Turkmenistan: HCFC phase-out creates opportunity for naturals

By Klara Skačanová, May 14, 2012, 14:24 2 minute reading

With the aim of informing national stakeholders involved in the preparation and implementation of the hydrochlofluorocarbon (HCFC) phase-out management plan in Turkmenistan, about alternative technologies using natural refrigerants, a seminar was held on 17-19 April 2012 in Ashgabat. The event met with a great success and it has been recommended that similar workshops take place in other developing countries to help deploy natural refrigerants in the region.

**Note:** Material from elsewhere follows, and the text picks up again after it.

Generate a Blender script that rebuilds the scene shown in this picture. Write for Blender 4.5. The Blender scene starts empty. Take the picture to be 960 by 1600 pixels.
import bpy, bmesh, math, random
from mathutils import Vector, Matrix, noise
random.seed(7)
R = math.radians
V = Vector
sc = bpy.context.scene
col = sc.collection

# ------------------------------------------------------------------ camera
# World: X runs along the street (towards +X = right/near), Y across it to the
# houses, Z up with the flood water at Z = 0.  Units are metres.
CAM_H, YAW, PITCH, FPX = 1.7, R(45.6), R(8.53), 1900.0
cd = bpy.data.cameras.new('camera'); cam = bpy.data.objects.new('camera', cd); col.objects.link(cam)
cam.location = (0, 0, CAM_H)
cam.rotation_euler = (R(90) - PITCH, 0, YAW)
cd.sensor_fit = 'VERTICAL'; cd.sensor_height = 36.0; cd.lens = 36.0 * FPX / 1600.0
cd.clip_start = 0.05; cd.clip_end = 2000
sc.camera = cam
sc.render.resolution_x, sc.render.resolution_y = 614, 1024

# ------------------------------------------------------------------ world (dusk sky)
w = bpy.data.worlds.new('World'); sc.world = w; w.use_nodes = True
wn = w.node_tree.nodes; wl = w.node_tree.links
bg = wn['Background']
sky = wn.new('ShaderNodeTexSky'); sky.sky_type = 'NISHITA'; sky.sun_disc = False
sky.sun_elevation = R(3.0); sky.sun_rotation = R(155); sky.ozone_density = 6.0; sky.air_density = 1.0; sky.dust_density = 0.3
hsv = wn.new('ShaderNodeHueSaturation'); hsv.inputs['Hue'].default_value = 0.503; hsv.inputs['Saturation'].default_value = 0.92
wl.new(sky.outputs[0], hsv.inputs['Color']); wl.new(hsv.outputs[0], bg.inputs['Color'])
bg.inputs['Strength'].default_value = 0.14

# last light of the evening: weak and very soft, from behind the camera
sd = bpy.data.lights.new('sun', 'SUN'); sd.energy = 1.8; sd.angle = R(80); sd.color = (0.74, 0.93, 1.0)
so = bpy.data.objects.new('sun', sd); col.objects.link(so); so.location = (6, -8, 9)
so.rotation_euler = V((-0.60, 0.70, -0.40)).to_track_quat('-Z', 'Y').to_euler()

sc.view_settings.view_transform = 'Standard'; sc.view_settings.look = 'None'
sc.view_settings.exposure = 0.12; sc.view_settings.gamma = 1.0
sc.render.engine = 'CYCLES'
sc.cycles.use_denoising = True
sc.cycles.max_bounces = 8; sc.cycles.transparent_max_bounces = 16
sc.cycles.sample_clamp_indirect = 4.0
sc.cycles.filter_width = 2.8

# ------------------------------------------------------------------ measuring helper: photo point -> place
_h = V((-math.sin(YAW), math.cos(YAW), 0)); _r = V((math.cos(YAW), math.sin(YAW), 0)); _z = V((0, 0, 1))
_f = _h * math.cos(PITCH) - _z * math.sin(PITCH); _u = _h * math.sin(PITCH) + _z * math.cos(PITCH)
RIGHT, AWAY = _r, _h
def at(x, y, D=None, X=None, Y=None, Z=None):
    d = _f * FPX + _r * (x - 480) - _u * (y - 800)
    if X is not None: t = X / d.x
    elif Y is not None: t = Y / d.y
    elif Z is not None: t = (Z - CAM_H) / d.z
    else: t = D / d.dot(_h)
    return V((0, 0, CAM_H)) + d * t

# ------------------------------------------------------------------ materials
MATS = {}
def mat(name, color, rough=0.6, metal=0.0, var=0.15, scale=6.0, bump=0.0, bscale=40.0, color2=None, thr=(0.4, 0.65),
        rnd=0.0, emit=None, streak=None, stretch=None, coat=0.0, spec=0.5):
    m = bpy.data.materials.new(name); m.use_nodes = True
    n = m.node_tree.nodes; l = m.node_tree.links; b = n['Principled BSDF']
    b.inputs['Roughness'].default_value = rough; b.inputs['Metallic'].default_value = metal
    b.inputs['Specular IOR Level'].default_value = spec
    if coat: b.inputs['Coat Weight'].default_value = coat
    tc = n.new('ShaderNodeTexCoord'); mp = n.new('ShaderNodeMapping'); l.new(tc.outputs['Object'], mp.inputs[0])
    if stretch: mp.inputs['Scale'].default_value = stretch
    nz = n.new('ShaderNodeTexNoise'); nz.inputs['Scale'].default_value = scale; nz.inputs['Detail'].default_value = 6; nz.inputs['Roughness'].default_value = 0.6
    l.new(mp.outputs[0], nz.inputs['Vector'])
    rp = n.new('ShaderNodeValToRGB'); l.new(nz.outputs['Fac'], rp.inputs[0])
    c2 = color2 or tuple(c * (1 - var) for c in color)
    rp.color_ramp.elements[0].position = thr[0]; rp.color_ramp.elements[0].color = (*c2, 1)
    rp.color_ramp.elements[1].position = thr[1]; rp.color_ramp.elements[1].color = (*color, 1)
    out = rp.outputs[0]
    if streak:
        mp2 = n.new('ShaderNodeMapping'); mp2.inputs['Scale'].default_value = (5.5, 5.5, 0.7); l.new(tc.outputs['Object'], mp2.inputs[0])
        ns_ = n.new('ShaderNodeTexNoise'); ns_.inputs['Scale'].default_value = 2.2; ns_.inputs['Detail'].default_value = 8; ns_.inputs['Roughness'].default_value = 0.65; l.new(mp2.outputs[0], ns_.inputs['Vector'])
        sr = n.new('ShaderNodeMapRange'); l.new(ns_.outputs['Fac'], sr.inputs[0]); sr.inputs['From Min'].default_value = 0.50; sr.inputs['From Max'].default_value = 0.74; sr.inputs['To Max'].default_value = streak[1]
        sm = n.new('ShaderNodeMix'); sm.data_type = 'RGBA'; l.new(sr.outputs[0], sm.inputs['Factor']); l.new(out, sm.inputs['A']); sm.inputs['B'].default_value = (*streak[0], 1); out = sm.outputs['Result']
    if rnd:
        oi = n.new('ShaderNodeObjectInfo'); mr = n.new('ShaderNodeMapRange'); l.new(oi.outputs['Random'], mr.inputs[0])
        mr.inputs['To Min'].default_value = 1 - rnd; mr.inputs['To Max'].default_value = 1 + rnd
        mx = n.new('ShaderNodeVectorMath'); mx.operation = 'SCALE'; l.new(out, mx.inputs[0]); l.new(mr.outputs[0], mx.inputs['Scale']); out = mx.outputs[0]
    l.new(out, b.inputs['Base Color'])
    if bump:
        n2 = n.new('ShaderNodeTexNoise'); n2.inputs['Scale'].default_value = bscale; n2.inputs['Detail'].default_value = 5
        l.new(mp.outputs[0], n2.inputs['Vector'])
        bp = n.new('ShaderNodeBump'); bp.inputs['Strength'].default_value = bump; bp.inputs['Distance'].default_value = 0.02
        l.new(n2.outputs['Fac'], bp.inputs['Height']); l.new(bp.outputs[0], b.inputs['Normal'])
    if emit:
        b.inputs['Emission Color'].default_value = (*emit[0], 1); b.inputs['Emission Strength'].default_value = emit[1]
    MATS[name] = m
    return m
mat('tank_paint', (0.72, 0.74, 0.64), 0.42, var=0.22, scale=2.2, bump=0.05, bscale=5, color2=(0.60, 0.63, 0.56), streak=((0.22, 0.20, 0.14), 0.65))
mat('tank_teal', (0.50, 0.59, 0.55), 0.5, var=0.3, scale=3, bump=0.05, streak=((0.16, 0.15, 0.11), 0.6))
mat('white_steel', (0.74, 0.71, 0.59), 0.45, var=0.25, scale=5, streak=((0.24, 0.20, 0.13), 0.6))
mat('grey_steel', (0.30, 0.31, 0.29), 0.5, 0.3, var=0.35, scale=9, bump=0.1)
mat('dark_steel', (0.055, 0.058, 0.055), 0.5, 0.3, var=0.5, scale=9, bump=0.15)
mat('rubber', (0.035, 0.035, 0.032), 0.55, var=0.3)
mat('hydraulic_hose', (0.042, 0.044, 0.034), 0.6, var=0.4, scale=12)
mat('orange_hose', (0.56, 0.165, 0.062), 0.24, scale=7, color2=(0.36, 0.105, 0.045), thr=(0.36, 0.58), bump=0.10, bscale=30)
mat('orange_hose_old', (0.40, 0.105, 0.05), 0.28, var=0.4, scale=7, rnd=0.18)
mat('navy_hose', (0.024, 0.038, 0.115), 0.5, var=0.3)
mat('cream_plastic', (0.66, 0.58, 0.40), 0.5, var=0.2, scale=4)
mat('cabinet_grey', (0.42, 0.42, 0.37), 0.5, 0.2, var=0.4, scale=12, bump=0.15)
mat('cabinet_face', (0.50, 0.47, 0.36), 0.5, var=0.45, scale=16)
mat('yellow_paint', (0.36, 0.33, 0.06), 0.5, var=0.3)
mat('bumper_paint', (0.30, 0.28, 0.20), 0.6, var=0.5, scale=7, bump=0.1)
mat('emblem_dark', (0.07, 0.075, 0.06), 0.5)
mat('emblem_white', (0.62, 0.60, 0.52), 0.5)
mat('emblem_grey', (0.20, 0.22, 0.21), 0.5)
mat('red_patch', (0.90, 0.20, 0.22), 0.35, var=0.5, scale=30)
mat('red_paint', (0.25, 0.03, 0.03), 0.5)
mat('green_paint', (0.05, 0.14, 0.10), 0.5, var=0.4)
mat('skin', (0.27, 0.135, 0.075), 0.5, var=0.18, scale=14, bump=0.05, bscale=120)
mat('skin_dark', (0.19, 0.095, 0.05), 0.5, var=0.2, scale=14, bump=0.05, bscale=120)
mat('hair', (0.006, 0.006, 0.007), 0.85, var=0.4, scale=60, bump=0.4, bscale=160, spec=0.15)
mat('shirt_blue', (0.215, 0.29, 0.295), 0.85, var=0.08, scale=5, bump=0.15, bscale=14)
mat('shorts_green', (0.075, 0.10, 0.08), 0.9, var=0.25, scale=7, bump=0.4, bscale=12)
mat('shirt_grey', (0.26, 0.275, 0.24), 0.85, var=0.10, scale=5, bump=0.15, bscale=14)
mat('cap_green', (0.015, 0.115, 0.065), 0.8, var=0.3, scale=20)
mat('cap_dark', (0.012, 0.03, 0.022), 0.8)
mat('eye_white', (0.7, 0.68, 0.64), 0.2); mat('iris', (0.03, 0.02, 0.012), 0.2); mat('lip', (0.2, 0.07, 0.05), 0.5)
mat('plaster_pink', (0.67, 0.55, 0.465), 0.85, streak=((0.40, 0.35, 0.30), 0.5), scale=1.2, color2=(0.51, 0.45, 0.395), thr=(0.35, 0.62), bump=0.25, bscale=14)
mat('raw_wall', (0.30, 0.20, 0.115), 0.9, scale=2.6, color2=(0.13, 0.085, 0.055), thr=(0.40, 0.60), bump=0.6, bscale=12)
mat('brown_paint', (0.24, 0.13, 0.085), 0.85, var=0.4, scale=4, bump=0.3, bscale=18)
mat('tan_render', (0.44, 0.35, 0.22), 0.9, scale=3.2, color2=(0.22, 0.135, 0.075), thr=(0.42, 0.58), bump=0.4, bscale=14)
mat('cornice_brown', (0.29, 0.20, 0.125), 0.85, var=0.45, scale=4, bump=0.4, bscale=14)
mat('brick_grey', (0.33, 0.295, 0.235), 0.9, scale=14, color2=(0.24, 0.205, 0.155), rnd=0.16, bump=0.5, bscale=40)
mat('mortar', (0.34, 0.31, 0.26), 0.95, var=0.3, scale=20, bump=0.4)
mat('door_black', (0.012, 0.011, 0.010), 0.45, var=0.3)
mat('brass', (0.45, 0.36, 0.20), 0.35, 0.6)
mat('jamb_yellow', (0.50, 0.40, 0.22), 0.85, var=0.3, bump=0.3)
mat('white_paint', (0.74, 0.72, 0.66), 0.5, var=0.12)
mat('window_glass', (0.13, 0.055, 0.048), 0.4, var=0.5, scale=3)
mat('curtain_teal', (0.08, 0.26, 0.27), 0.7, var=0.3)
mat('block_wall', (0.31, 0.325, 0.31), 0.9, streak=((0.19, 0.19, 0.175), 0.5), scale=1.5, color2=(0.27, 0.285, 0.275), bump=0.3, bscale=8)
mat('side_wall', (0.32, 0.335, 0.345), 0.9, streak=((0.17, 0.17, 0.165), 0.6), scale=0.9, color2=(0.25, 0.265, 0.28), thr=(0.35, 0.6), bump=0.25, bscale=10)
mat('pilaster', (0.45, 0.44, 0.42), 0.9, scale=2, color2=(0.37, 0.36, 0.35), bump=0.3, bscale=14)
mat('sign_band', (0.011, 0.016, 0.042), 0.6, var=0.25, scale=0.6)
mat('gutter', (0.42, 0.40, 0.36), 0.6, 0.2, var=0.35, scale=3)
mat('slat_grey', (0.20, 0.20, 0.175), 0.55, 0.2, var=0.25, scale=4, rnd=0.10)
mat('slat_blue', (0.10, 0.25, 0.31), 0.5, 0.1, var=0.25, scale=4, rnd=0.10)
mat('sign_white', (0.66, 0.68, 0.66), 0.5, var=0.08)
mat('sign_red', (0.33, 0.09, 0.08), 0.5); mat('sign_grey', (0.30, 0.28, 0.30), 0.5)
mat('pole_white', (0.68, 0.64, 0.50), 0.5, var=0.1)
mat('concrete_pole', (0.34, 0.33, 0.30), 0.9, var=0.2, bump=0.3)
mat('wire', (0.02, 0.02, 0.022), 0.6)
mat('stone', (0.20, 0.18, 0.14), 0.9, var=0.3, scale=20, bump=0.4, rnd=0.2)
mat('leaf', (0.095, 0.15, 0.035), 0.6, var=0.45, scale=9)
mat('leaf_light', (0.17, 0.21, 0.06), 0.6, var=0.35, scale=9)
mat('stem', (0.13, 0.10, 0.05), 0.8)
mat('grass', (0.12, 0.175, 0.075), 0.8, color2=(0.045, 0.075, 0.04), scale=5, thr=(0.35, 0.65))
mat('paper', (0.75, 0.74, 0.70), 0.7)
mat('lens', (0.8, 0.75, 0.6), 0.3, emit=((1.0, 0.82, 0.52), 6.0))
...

Supported by the United Nations Environment Programme (UNEP) and organised by the National Ozone Unit (NOU), the seminar targeted policy-makers as well as companies working in the refrigeration and air-conditioning sector. It was presented that in all sectors where HCFC-22 is currently applied, from commercial refrigeration, air conditioners and heat pumps, and water-heating heat pumps to liquid chillers and industrial refrigeration, alternative solutions deploying natural refrigerants exist in the region of Europe and Central Asia.

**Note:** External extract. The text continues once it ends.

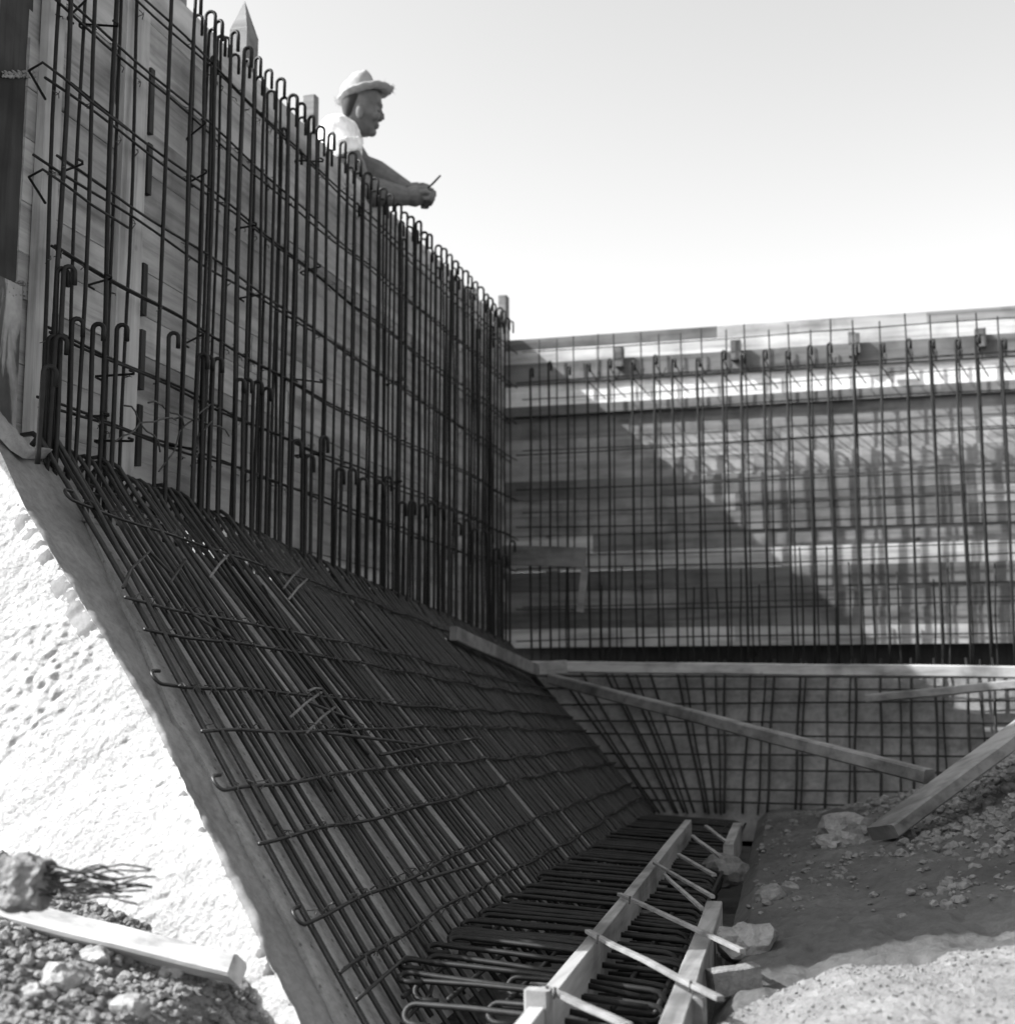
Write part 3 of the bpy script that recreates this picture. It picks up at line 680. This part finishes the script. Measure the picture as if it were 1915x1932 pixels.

Big potential for natural refrigerants

The Government of Turkmenistan acknowledges that the refrigeration and air-conditioning industry in Turkmenistan has a significant energy use. In order to meet the climate and ozone benefits, the country has committed to reducing the leaks and failure rates through improved practice and gradual replacement of old equipment with low-GWP alternatives whenever possible.

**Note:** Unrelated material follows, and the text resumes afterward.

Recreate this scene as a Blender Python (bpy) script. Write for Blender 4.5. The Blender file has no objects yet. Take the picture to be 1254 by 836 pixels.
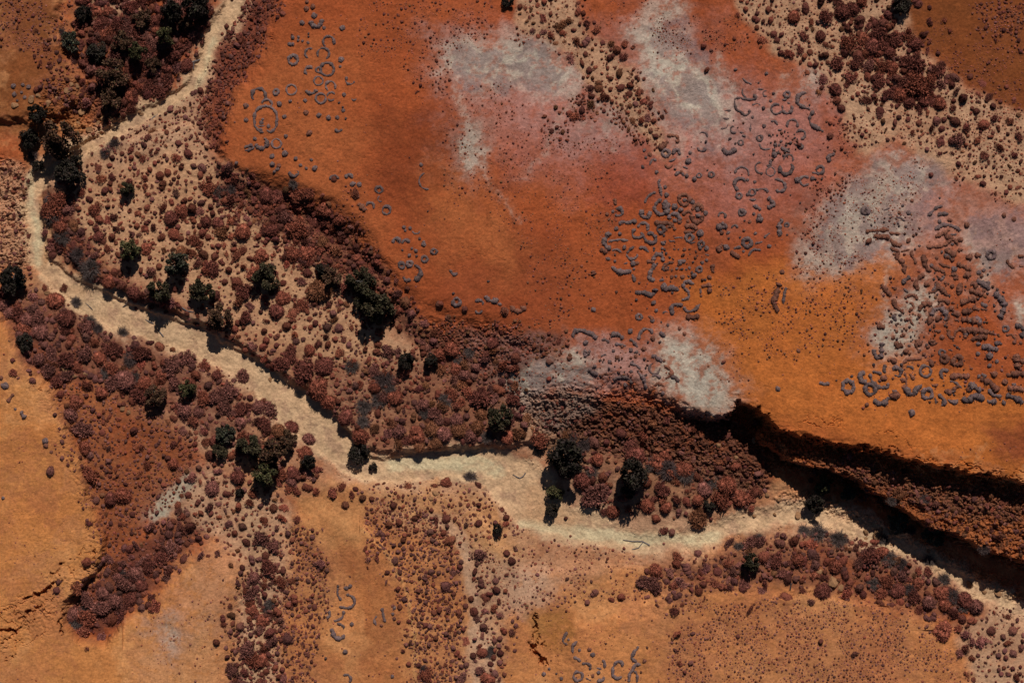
# Aerial view of an arid creek valley: orange mesas, pale creek sand, spinifex rings, shrubs and trees.
import bpy, bmesh, math, random
import numpy as np
from mathutils import Vector

random.seed(7); rng = np.random.default_rng(7)
S = 0.15                 # metres per photo pixel on the ground
HC = 420.0               # camera height
C = bpy.context.scene.collection

# ------------------------------------------------------------------ noise
_p = rng.permutation(512); _pt = np.concatenate([_p, _p])
_ga = rng.random(512) * 2 * math.pi
_gx, _gy = np.cos(_ga), np.sin(_ga)
def pn(x, y, seed=0):
    xi = np.floor(x).astype(np.int64); yi = np.floor(y).astype(np.int64)
    xf = x - xi; yf = y - yi
    u = xf*xf*xf*(xf*(xf*6-15)+10); v = yf*yf*yf*(yf*(yf*6-15)+10)
    def g(i, j, dx, dy):
        h = _pt[(_pt[(i + seed*37) & 511] + j) & 511]
        return _gx[h]*dx + _gy[h]*dy
    a = g(xi, yi, xf, yf); b = g(xi+1, yi, xf-1, yf)
    c = g(xi, yi+1, xf, yf-1); d = g(xi+1, yi+1, xf-1, yf-1)
    return ((a*(1-u)+b*u)*(1-v) + (c*(1-u)+d*u)*v) * 1.5
def fbm(x, y, scale, octv=4, seed=0, gain=0.5):
    r = np.zeros_like(x, dtype=float); amp = 1.0; tot = 0
    for k in range(octv):
        r += amp*pn(x/scale*2**k + 17.3*k, y/scale*2**k - 9.1*k, seed+k); tot += amp; amp *= gain
    return r/tot
def sstep(a, b, x):
    t = np.clip((x-a)/(b-a), 0, 1); return t*t*(3-2*t)

# ------------------------------------------------------------------ fields in photo-pixel space
CS = 4.0; CU0, CV0 = -320.0, -320.0
cu = np.arange(CU0, 1600, CS); cv = np.arange(CV0, 1180, CS)
CUg, CVg = np.meshgrid(cu, cv)
def samp(F, u, v):
    x = np.clip((np.asarray(u, float)-CU0)/CS, 0, F.shape[1]-1.001); y = np.clip((np.asarray(v, float)-CV0)/CS, 0, F.shape[0]-1.001)
    i = x.astype(int); j = y.astype(int); fx = x-i; fy = y-j
    return (F[j, i]*(1-fx)+F[j, i+1]*fx)*(1-fy) + (F[j+1, i]*(1-fx)+F[j+1, i+1]*fx)*fy
def sdf(poly):            # positive inside
    P = np.array(poly, float); n = len(P)
    d2 = np.full(CUg.shape, 1e18); ins = np.zeros(CUg.shape, bool)
    for k in range(n):
        ax, ay = P[k]; bx, by = P[(k+1) % n]
        ex, ey = bx-ax, by-ay; wx = CUg-ax; wy = CVg-ay
        t = np.clip((wx*ex+wy*ey)/(ex*ex+ey*ey+1e-9), 0, 1)
        d2 = np.minimum(d2, (wx-ex*t)**2+(wy-ey*t)**2)
        c = ((ay <= CVg) & (by > CVg)) | ((by <= CVg) & (ay > CVg))
        with np.errstate(divide='ignore', invalid='ignore'):
            xs = ax + (CVg-ay)/(by-ay+1e-12)*ex
        ins ^= c & (CUg < xs)
    d = np.sqrt(d2); return np.where(ins, d, -d)
def sdl(line):            # polyline with half widths, positive inside
    best = np.full(CUg.shape, -1e9)
    for (ax, ay, aw), (bx, by, bw) in zip(line[:-1], line[1:]):
        ex, ey = bx-ax, by-ay
        t = np.clip(((CUg-ax)*ex+(CVg-ay)*ey)/(ex*ex+ey*ey+1e-9), 0, 1)
        d = np.sqrt((CUg-ax-ex*t)**2+(CVg-ay-ey*t)**2)
        best = np.maximum(best, aw+(bw-aw)*t-d)
    return best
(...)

Given that Turkmenistan has experienced a GDP growth of about 10% in last years, the living standard is increasing and with the hot climate the use of air conditioning units is continuously expanding. Nowadays, most of them use HCFC-22, some are being replaced by HFC, but with the objective of deploying low GWP alternatives, the use of natural refrigerants has a great potential in air-conditioning in the future.

Barriers and proposed solutions

During the workshop several barriers to introduction of low-GWP technologies in Turkmenistan were identified, with lack of knowledge about these solutions being a top priority that needs to be addressed. Moreover, since the initial costs of equipment with ammonia and CO2 is usually higher it was recommended that incentives should be initiated to help facilitate faster adoption of these climate-friendly solutions.

As a result of the seminar, the following recommendations were made to overcome barriers to introduction of natural refrigerants:

  • Establishment of a RAC association as soon as possible;
  • Organisation of training courses and preparation as soon as possible of new manuals for maintenance and servicing with natural refrigerants;
  • Introduction of standards and regulations for design and safe operation of these systems, using the experience of the European standard EN378;
  • Installation of demonstration units and systems with new technologies using ammonia and CO2 not only in Turkmenistan, but also in other developing countries.

35% reduction of HCFCs by 2020

In 2010 an Agreement between the Government of Turkmenistan and the Executive Committee of the Multilateral Fund of the Montreal Protocol concluded in establishing the HCFC phase-out management plan. According to the plan, Turkmenistan has committed to freezing the consumption of HCFCs in 2013, by which time a 12% increase in HCFC-22 equipment is expected.

In order to achieve the target of a 35% reduction in HCFC consumption by 2020, the government foresees carrying out the following activities:

  • Improvement of legislation and capacity building for enforcement through training of customs officers;
  • Training of technicians in the refrigeration and air-conditioning sector, and;
  • Reduction of demand for HCFC through recovery and recycling and provision of service tools.